A ((o))eco, a coordenadora de projetos da SOS-MA, Malu Ribeiro, reafirmou a posição da entidade. “Não é porque o Estado demorou a conceder o Termo de Permanência dessas famílias que elas vão lá e peitam, ‘vamos fazer e ver no que dá’, isso não está certo […] O PUT é um instrumento interessante, mas ele precisa ser compatibilizado com a legislação que trata da categoria de cada área. Ele não pode sobrepor ou criar conflito com a legislação vigente”, disse.
Ponto de convergência
Apesar dos pontos discordantes em relação à governança do Mosaico, tanto os que defendem quanto os que condenam a atitude das famílias caiçaras concordam em um ponto: o Estado deveria estar mais presente e ser o mediador dos conflitos existentes na área.
“Conflito sempre vai existir. O papel do Estado é mediar esses conflitos e defender um patrimônio que é de todos nós e das futuras gerações, compatibilizar a defesa desse patrimônio com a defesa da cultura desses povos tradicionais. É dever do Estado criar uma articulação permanente com essas comunidades”, defende Malu Ribeiro, da SOS-Mata Atlântica.
Para José Pedro Costa, é preciso que governo estadual implemente efetivamente os planos de gestão das unidades, que foram construídos durante os últimos anos. “O governo tem recursos, precisa implementar [os planos de gestão] tantos dos parques, da Estação Ecológica, como das RDS, para que sua função plena seja atingida”, disse. Ele, inclusive, enviou nos últimos dias uma carta a João Dória, pedindo que o Governo do Estado dê atenção à área.

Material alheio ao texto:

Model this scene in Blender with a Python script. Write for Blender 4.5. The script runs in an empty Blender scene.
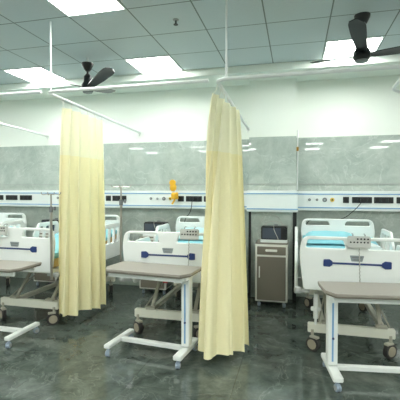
import bpy, bmesh, math, random
from mathutils import Vector, Matrix
random.seed(7)
S = bpy.context.scene
COL = S.collection
PI = math.pi

# ------------------------------------------------------------------ materials
def lin(c):
    return tuple(((v/255)/12.92 if v/255 <= .04045 else ((v/255+.055)/1.055)**2.4) for v in c) + (1,)

def mat(name, rgb, rough=.5, metal=0, vary=.04, scale=12, spec=.5, coat=0):
    m = bpy.data.materials.new(name); m.use_nodes = True
    nt = m.node_tree; b = nt.nodes['Principled BSDF']
    b.inputs['Roughness'].default_value = rough; b.inputs['Metallic'].default_value = metal
    b.inputs['Specular IOR Level'].default_value = spec
    if coat: b.inputs['Coat Weight'].default_value = coat
    tc = nt.nodes.new('ShaderNodeTexCoord'); n = nt.nodes.new('ShaderNodeTexNoise')
    n.inputs['Scale'].default_value = scale; n.inputs['Detail'].default_value = 4
    r = nt.nodes.new('ShaderNodeValToRGB'); c = lin(rgb)
    r.color_ramp.elements[0].color = tuple(v*(1-vary) for v in c[:3])+(1,)
    r.color_ramp.elements[1].color = tuple(min(1, v*(1+vary)) for v in c[:3])+(1,)
    nt.links.new(tc.outputs['Object'], n.inputs['Vector']); nt.links.new(n.outputs['Fac'], r.inputs['Fac'])
    nt.links.new(r.outputs['Color'], b.inputs['Base Color'])
    return m

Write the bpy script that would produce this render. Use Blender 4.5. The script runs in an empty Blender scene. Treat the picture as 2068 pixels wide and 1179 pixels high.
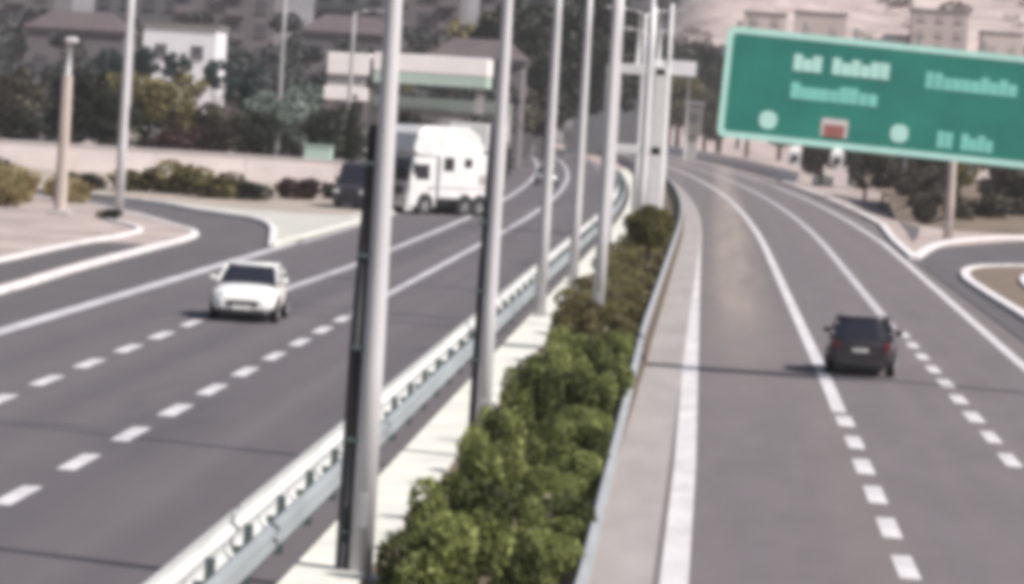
import bpy, math, random
from mathutils import Vector, Matrix
R = math.radians
random.seed(7)
S = bpy.context.scene
COL = S.collection

# ------------------------------------------------------------------ camera
cam = bpy.data.cameras.new('camera'); co = bpy.data.objects.new('camera', cam); COL.objects.link(co)
cam.sensor_width = 36.0; cam.lens = 36.0 * 8200 / 2068
cam.clip_start = 0.5; cam.clip_end = 6000
yaw, pitch, roll = R(2.744), R(2.662), R(3.5)
fw = Vector((-math.sin(yaw) * math.cos(pitch), math.cos(yaw) * math.cos(pitch), -math.sin(pitch)))
rt = Vector((math.cos(yaw), math.sin(yaw), 0)); up = rt.cross(fw)
rr = rt * math.cos(roll) + up * math.sin(roll); uu = up * math.cos(roll) - rt * math.sin(roll)
M = Matrix((rr, uu, -fw)).transposed().to_4x4(); M.translation = Vector((0, 0, 6.5))
co.matrix_world = M
S.camera = co
S.render.engine = 'CYCLES'
S.cycles.pixel_filter_type = 'BLACKMAN_HARRIS'
S.cycles.filter_width = 7.2          # soft, low-resolution traffic-camera optics
S.render.resolution_x, S.render.resolution_y = 1024, 583

# ------------------------------------------------------------------ sky and sun
SUN_AZ, SUN_EL = 114.0, 46.0         # azimuth clockwise from +Y, elevation (degrees)
w = bpy.data.worlds.new('World'); S.world = w; w.use_nodes = True
nt = w.node_tree; bgn = nt.nodes['Background']
sk = nt.nodes.new('ShaderNodeTexSky'); sk.sky_type = 'NISHITA'; sk.sun_disc = False
sk.sun_elevation = R(SUN_EL); sk.sun_rotation = R(SUN_AZ); sk.air_density = 1.3; sk.dust_density = 3.0; sk.ozone_density = 1.0
nt.links.new(sk.outputs[0], bgn.inputs[0]); bgn.inputs[1].default_value = 0.06
sl = bpy.data.lights.new('sun', 'SUN'); so = bpy.data.objects.new('sun', sl); COL.objects.link(so)
sl.energy = 4.6; sl.angle = R(3.2); sl.color = (1.0, 0.95, 0.90)
sd = Vector((math.sin(R(SUN_AZ)) * math.cos(R(SUN_EL)), math.cos(R(SUN_AZ)) * math.cos(R(SUN_EL)), math.sin(R(SUN_EL))))
so.rotation_euler = sd.to_track_quat('Z', 'Y').to_euler(); so.location = (60, -60, 80)
vs = S.view_settings
vs.view_transform = 'Standard'; vs.look = 'None'; vs.exposure = 0.45; vs.gamma = 1.0; vs.use_curve_mapping = False

# ------------------------------------------------------------------ materials
MATS = {}
def mat(name, col, rough=0.6, metal=0.0, var=0.12, scale=3.0, bump=0.0, stretch=(1, 1, 1), spec=0.5, tint=None, detail=6, coat=0.0):
    m = bpy.data.materials.new(name); m.use_nodes = True
    n = m.node_tree.nodes; l = m.node_tree.links; p = n['Principled BSDF']
    p.inputs['Roughness'].default_value = rough; p.inputs['Metallic'].default_value = metal
    p.inputs['Specular IOR Level'].default_value = spec
    if coat: p.inputs['Coat Weight'].default_value = coat; p.inputs['Coat Roughness'].default_value = .08
    tc = n.new('ShaderNodeTexCoord'); mp = n.new('ShaderNodeMapping'); mp.inputs['Scale'].default_value = stretch
    l.new(tc.outputs['Object'], mp.inputs[0])
    nz = n.new('ShaderNodeTexNoise'); nz.inputs['Scale'].default_value = scale; nz.inputs['Detail'].default_value = detail
    nz.inputs['Roughness'].default_value = .65
    l.new(mp.outputs[0], nz.inputs[0])
    cr = n.new('ShaderNodeValToRGB'); e = cr.color_ramp.elements
    t = tint or col
    e[0].position = .3; e[1].position = .72
    e[0].color = (*[c * (1 - var) for c in t], 1); e[1].color = (*[min(1, c * (1 + var)) for c in col], 1)
    l.new(nz.outputs[0], cr.inputs[0]); l.new(cr.outputs[0], p.inputs['Base Color'])
    if bump:
        b = n.new('ShaderNodeBump'); b.inputs['Strength'].default_value = bump; b.inputs['Distance'].default_value = .02
        n2 = n.new('ShaderNodeTexNoise'); n2.inputs['Scale'].default_value = scale * 8; n2.inputs['Detail'].default_value = 4
        l.new(mp.outputs[0], n2.inputs[0]); l.new(n2.outputs[0], b.inputs['Height']); l.new(b.outputs[0], p.inputs['Normal'])
    MATS[name] = m
    return m

def asphalt(name, base, streak, dark, amount=.55, worn_lane=None):
    """worn asphalt: mottling, long wheel-track wear along Y, a few tar-dark stains"""
    m = bpy.data.materials.new(name); m.use_nodes = True
    n = m.node_tree.nodes; l = m.node_tree.links; p = n['Principled BSDF']
    p.inputs['Roughness'].default_value = .88; p.inputs['Specular IOR Level'].default_value = .3
    tc = n.new('ShaderNodeTexCoord')
    def noise(sc, stretch, det=5, r=.6):
        mp = n.new('ShaderNodeMapping'); mp.inputs['Scale'].default_value = stretch; l.new(tc.outputs['Object'], mp.inputs[0])
        z = n.new('ShaderNodeTexNoise'); z.inputs['Scale'].default_value = sc; z.inputs['Detail'].default_value = det; z.inputs['Roughness'].default_value = r
        l.new(mp.outputs[0], z.inputs[0]); return z.outputs[0]
    def ramp(src, a, b):
        r = n.new('ShaderNodeMapRange'); r.inputs[1].default_value = a; r.inputs[2].default_value = b
        l.new(src, r.inputs[0]); return r.outputs[0]
    def mix(f, a, b, fac=None):
        x = n.new('ShaderNodeMix'); x.data_type = 'RGBA'
        if f is not None: l.new(f, x.inputs[0])
        else: x.inputs[0].default_value = fac
        for i, v in ((6, a), (7, b)):
            if isinstance(v, tuple): x.inputs[i].default_value = (*v, 1)
            else: l.new(v, x.inputs[i])
        return x.outputs[2]
    long = ramp(noise(.55, (1, .006, 1), 4, .55), .42, .66)
    c = mix(long, base, streak)
    mot = ramp(noise(.9, (1, .18, 1), 8, .7), .3, .75)
    c2 = mix(mot, tuple(x * .72 for x in base), tuple(x * 1.24 for x in base))
    c = mix(None, c, c2, 1 - amount)
    st = ramp(noise(.22, (1, .1, 1), 6, .65), .60, .75)
    c = mix(st, c, dark)
    if worn_lane:                      # polished, sandy wheel path of one lane, older paving further on
        sx = n.new('ShaderNodeSeparateXYZ'); l.new(tc.outputs['Object'], sx.inputs[0])
        def m2(op, a, b):
            q = n.new('ShaderNodeMath'); q.operation = op
            for i, v in ((0, a), (1, b)):
                if isinstance(v, (int, float)): q.inputs[i].default_value = v
                else: l.new(v, q.inputs[i])
            return q.outputs[0]
        dist = m2('ABSOLUTE', m2('SUBTRACT', sx.outputs[0], worn_lane[0]), 0)
        band = n.new('ShaderNodeMapRange'); band.interpolation_type = 'SMOOTHSTEP'; band.inputs[1].default_value = worn_lane[1]; band.inputs[2].default_value = .2
        l.new(dist, band.inputs[0])
        far = n.new('ShaderNodeMapRange'); far.interpolation_type = 'SMOOTHSTEP'; far.inputs[1].default_value = 75; far.inputs[2].default_value = 170
        l.new(sx.outputs[1], far.inputs[0])
        fac = m2('MULTIPLY', m2('MULTIPLY', band.outputs[0], far.outputs[0]), ramp(noise(.8, (1, .05, 1), 5, .6), .2, .62))
        c = mix(fac, c, worn_lane[2])
    grain = ramp(noise(26, (1, 1, 1), 3, .8), .25, .8)
    g2 = n.new('ShaderNodeMix'); g2.data_type = 'RGBA'; g2.blend_type = 'OVERLAY'; g2.inputs[0].default_value = .25
    l.new(c, g2.inputs[6]); l.new(grain, g2.inputs[7])
    l.new(g2.outputs[2], p.inputs['Base Color'])
    b = n.new('ShaderNodeBump'); b.inputs['Strength'].default_value = .25; b.inputs['Distance'].default_value = .01
    l.new(noise(60, (1, 1, 1), 3), b.inputs['Height']); l.new(b.outputs[0], p.inputs['Normal'])
    MATS[name] = m; return m

def leafmat(name, dark, mid, light, trans=.25):
    m = bpy.data.materials.new(name); m.use_nodes = True
    n = m.node_tree.nodes; l = m.node_tree.links; p = n['Principled BSDF']
    p.inputs['Roughness'].default_value = .55; p.inputs['Specular IOR Level'].default_value = .35
    a = n.new('ShaderNodeAttribute'); a.attribute_name = 'tone'
    cr = n.new('ShaderNodeValToRGB'); e = cr.color_ramp.elements
    e[0].color = (*dark, 1); e[1].color = (*light, 1); x = e.new(.5); x.color = (*mid, 1)
    l.new(a.outputs['Fac'], cr.inputs[0]); l.new(cr.outputs[0], p.inputs['Base Color'])
    tr = n.new('ShaderNodeBsdfTranslucent'); ms = n.new('ShaderNodeMixShader'); ms.inputs[0].default_value = trans
    l.new(cr.outputs[0], tr.inputs[0]); l.new(p.outputs[0], ms.inputs[1]); l.new(tr.outputs[0], ms.inputs[2])
    l.new(ms.outputs[0], n['Material Output'].inputs[0])
    MATS[name] = m; return m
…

Já segundo Cristina Adams, da USP, todos precisam ‘baixar guarda’ e estar abertos ao diálogo e à conciliação. “O que precisa é todo mundo sentar à mesa e conversar. Não ouvir a população é uma prática que já vem sendo feita há 30 anos e dá mostras claras que não está dando certo”, argumenta.
((o))eco tentou contato com a Fundação Florestal, por e-mail e telefone, mas até o fechamento da matéria não obteve retorno.